EXERCISE MATERIALS:
---------------

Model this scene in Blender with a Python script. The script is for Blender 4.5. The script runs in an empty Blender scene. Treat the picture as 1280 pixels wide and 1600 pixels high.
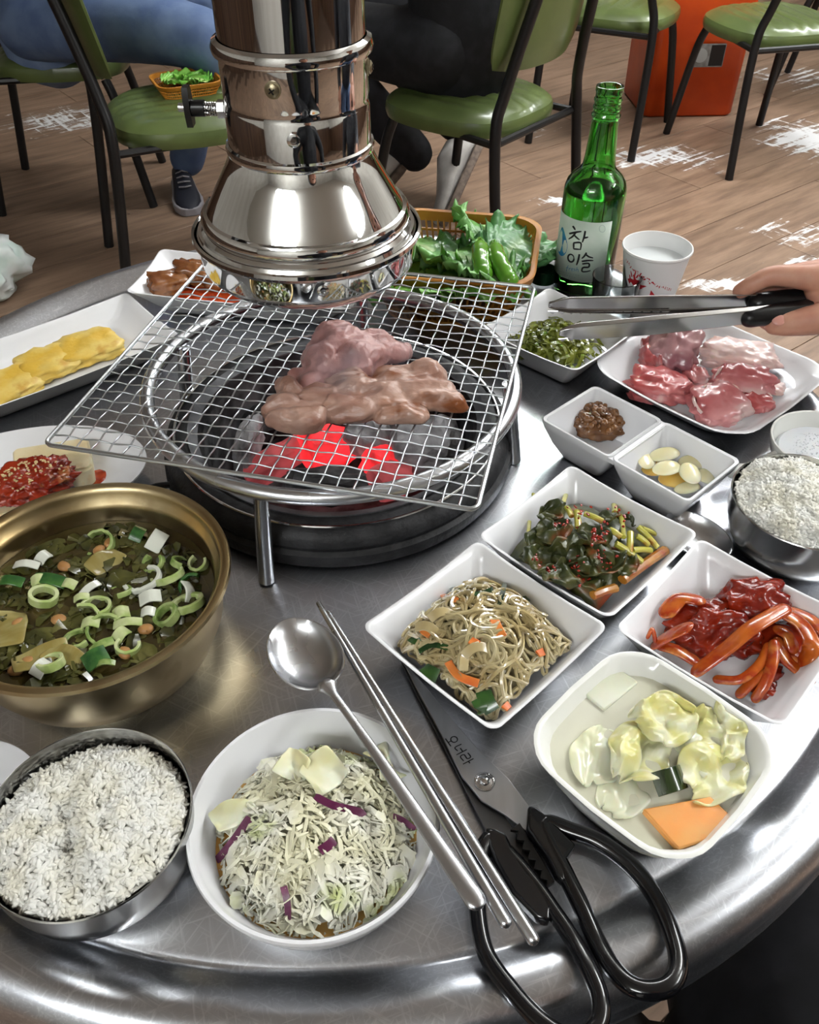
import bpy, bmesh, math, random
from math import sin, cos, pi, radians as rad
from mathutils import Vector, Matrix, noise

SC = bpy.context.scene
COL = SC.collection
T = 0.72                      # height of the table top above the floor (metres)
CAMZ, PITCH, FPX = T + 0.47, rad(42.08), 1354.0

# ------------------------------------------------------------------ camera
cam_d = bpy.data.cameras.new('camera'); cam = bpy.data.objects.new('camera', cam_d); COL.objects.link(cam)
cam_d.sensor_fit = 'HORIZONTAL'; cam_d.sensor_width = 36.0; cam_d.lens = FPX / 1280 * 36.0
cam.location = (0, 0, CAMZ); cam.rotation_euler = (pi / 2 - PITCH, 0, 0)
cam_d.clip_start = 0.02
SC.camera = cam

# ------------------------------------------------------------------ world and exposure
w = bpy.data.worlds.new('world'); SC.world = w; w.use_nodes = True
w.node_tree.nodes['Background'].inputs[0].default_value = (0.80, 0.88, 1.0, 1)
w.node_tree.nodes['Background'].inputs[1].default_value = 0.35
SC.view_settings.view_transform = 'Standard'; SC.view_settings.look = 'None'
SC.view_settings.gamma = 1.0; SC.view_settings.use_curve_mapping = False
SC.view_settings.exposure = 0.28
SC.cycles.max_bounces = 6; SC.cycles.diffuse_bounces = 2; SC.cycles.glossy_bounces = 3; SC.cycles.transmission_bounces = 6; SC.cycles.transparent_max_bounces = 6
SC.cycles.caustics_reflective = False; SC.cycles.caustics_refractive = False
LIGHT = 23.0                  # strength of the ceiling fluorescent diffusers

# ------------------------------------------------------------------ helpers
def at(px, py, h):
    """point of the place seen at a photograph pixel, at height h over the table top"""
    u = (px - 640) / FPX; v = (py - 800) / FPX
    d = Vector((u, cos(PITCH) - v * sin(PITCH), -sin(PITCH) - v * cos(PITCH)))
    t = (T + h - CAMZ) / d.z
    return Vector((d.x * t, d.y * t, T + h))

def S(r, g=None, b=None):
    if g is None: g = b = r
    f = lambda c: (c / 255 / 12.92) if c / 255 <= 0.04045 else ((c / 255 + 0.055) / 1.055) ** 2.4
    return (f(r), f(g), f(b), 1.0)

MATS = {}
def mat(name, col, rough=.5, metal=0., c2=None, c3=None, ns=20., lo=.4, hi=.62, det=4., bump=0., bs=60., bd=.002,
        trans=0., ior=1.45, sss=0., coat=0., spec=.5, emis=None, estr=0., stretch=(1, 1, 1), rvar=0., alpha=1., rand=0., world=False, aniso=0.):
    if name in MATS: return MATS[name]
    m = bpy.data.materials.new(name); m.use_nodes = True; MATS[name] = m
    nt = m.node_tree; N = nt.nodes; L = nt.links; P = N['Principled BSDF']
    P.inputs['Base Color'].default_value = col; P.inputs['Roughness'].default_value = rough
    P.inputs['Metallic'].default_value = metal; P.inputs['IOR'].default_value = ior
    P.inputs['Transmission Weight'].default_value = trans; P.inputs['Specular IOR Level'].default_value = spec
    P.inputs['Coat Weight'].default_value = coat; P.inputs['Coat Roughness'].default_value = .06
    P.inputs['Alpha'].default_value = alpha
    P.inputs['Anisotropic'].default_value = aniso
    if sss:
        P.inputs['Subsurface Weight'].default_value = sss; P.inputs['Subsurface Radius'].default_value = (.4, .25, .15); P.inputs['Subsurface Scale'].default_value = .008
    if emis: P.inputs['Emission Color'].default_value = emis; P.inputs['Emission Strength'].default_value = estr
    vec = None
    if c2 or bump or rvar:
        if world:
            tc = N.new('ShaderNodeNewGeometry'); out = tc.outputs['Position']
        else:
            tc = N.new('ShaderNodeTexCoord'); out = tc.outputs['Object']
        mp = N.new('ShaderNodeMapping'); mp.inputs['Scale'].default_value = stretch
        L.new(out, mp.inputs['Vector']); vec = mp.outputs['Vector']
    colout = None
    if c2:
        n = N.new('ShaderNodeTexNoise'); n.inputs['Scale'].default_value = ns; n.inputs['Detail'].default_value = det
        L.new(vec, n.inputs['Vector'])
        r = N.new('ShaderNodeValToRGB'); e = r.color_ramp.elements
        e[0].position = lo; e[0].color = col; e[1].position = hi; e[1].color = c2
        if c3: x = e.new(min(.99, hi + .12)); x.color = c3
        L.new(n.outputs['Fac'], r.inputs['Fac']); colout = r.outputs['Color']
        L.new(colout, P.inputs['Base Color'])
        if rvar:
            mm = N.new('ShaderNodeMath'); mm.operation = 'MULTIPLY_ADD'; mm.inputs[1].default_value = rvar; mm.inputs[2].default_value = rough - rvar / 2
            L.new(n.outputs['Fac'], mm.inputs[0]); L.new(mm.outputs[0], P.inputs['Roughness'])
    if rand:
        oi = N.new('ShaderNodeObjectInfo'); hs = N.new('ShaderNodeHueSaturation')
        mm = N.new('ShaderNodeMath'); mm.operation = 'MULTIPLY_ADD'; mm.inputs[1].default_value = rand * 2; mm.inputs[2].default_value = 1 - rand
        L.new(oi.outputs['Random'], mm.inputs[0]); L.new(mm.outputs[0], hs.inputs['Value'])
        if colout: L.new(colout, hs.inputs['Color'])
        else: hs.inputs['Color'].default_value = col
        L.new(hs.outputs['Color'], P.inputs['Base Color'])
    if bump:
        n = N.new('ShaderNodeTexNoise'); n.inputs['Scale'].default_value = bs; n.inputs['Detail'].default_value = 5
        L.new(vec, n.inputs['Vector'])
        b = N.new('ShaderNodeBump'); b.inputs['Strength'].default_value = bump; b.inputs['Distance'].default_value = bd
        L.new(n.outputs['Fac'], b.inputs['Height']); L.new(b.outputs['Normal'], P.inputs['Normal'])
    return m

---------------

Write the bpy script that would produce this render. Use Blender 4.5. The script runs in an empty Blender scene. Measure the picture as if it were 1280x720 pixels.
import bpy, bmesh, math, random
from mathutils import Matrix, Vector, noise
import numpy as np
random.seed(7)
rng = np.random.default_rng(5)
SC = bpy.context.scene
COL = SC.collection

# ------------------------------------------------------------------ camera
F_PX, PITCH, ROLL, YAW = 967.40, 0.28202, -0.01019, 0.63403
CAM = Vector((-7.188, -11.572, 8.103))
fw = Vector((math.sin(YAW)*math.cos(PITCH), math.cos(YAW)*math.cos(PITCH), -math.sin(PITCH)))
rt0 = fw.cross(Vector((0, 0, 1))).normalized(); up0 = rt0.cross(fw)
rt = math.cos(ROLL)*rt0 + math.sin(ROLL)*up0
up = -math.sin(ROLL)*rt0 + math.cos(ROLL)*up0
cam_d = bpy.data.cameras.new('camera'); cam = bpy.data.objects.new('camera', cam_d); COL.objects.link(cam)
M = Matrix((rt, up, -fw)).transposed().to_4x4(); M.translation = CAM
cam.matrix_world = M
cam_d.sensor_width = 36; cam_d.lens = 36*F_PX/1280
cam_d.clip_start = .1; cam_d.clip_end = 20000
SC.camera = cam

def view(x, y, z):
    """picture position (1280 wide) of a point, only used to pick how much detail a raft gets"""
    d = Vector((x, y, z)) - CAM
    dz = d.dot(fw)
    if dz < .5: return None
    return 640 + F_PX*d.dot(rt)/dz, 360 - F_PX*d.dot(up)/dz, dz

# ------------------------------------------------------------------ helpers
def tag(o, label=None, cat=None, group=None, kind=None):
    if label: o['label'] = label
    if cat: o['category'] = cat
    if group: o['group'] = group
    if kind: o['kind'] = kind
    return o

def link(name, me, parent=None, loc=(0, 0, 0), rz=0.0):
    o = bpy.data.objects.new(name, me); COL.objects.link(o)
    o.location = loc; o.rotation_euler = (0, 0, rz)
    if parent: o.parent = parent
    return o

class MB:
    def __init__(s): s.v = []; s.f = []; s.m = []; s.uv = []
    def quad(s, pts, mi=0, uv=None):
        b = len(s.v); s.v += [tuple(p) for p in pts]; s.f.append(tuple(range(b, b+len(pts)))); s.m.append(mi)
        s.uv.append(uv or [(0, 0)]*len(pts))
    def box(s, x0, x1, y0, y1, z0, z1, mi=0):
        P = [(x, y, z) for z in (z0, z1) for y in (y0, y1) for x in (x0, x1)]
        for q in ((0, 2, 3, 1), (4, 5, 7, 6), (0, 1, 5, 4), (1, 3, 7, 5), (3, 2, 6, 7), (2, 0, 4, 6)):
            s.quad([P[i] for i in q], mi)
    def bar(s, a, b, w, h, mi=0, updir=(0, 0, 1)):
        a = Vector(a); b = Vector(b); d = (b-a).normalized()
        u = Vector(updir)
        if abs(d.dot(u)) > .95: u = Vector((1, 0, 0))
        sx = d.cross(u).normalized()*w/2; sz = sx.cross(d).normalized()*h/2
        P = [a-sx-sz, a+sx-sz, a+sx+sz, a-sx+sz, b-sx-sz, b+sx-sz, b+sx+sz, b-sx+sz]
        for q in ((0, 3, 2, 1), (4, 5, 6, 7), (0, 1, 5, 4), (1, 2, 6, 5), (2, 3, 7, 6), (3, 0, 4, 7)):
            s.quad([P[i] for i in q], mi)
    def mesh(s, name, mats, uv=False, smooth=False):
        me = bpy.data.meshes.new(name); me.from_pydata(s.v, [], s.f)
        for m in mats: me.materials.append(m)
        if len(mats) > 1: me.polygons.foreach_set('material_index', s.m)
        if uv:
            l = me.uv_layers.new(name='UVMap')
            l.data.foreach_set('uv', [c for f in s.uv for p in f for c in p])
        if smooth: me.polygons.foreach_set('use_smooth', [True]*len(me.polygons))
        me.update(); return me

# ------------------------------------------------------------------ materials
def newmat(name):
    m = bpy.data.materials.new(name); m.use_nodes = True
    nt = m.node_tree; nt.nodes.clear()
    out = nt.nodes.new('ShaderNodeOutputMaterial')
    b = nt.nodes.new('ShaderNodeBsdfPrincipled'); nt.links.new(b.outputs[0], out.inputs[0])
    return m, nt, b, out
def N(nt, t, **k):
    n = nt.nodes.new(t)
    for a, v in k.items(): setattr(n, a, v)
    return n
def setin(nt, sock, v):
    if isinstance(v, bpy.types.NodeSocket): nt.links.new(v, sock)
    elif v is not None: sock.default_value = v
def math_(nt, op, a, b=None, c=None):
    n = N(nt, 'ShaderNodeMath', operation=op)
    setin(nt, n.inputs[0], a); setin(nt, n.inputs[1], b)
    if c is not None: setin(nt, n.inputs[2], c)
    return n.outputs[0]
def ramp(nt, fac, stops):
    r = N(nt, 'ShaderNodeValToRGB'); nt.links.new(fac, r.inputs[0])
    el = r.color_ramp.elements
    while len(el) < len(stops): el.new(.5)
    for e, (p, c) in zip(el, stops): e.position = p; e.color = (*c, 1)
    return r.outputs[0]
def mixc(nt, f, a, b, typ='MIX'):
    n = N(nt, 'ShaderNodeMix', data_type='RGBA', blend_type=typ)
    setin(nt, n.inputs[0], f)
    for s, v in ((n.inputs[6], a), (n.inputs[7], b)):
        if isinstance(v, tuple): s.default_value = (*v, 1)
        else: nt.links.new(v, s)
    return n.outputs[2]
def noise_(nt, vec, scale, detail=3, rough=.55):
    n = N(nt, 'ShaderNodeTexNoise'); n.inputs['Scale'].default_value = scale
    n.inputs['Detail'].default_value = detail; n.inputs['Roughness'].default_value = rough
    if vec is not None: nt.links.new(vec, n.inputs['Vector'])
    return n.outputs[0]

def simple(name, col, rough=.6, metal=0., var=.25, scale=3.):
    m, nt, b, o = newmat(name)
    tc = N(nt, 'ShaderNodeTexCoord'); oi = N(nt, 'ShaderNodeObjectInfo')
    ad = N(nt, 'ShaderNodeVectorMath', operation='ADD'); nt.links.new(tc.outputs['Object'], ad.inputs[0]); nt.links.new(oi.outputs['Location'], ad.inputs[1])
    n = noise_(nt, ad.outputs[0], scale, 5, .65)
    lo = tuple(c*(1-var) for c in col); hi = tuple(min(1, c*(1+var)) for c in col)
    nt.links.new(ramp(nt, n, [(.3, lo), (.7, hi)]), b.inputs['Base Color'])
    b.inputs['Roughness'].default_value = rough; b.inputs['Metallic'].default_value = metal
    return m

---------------

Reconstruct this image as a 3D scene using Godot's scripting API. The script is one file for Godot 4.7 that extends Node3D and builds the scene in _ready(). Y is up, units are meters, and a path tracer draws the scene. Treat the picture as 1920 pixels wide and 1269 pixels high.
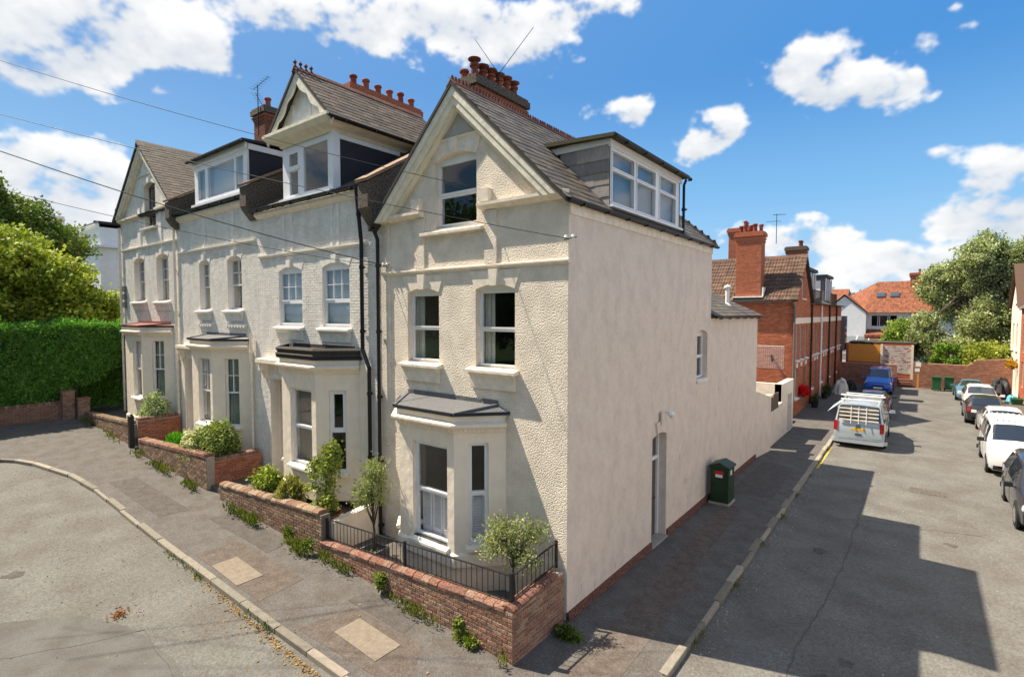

---------------

WORK INSTRUCTIONS:
Pictures are excluded. Repeat exactly the lines from the one containing "Model this scene" to the one containing "LIGHT = 23.0", inclusive.

ANSWER TO THE TASK:
Model this scene in Blender with a Python script. The script is for Blender 4.5. The script runs in an empty Blender scene. Treat the picture as 1280 pixels wide and 1600 pixels high.
import bpy, bmesh, math, random
from math import sin, cos, pi, radians as rad
from mathutils import Vector, Matrix, noise

SC = bpy.context.scene
COL = SC.collection
T = 0.72                      # height of the table top above the floor (metres)
CAMZ, PITCH, FPX = T + 0.47, rad(42.08), 1354.0

# ------------------------------------------------------------------ camera
cam_d = bpy.data.cameras.new('camera'); cam = bpy.data.objects.new('camera', cam_d); COL.objects.link(cam)
cam_d.sensor_fit = 'HORIZONTAL'; cam_d.sensor_width = 36.0; cam_d.lens = FPX / 1280 * 36.0
cam.location = (0, 0, CAMZ); cam.rotation_euler = (pi / 2 - PITCH, 0, 0)
cam_d.clip_start = 0.02
SC.camera = cam

# ------------------------------------------------------------------ world and exposure
w = bpy.data.worlds.new('world'); SC.world = w; w.use_nodes = True
w.node_tree.nodes['Background'].inputs[0].default_value = (0.80, 0.88, 1.0, 1)
w.node_tree.nodes['Background'].inputs[1].default_value = 0.35
SC.view_settings.view_transform = 'Standard'; SC.view_settings.look = 'None'
SC.view_settings.gamma = 1.0; SC.view_settings.use_curve_mapping = False
SC.view_settings.exposure = 0.28
SC.cycles.max_bounces = 6; SC.cycles.diffuse_bounces = 2; SC.cycles.glossy_bounces = 3; SC.cycles.transmission_bounces = 6; SC.cycles.transparent_max_bounces = 6
SC.cycles.caustics_reflective = False; SC.cycles.caustics_refractive = False
LIGHT = 23.0                  # strength of the ceiling fluorescent diffusers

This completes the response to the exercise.